Mientras escribo este artículo me invade una cierta sensación de desánimo. En ciertas escuelas (me atrevería a decir que “muchas”), los padres simplemente han desaparecido.
A lo mejor uno los puede ver a la distancia, merodeando cerca de la hora de comienzo de clases o cuando está pronta la hora de partir de los niños. Algunos los “depositan” en la puerta de entrada, otros, ni siquiera eso: vienen solos a la escuela y así también se van… sólos con su alma. ¿Realmente habrá alguien que los espere en casa?
Están solos, solos con sus deberes, solos para acordarse si tienen tareas que hacer o temas que estudiar, solos para contarse a si mismos sus miedos o simplemente cómo les fue en la escuela. Hay un gran silencio del otro lado de la línea… sabemos que ellos están, en algún lado y de alguna forma pero por alguna razón han pensado que la obligación de la escuela era incluso enseñarles a decir “por favor” y “gracias”.

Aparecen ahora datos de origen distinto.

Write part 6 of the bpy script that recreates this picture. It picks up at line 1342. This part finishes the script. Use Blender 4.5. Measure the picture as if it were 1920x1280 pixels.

Insólito en estos tiempos que corren, tanta comunicación y a la vez tanta distancia… las palabras se desvanecen, los sentidos se tergiversan y la coherencia, que lucha por mantener la cordura, se pierde irremediablemente.
Los padres existen pero no están, no están para responderle al maestro porqué su hijo no estudió, no están para acompañarlo en su proceso de aprender, no están para inculcarle hábitos y valores. Simplemente han decidido que hay otras cosas más importantes.
La familia es fundamental en la vida de un niño: la escuela no puede ni debe reemplazarla. Es hora de que los padres se hagan cargo de las obligaciones que les compete por el rol que ocupan. Hay mucho en juego.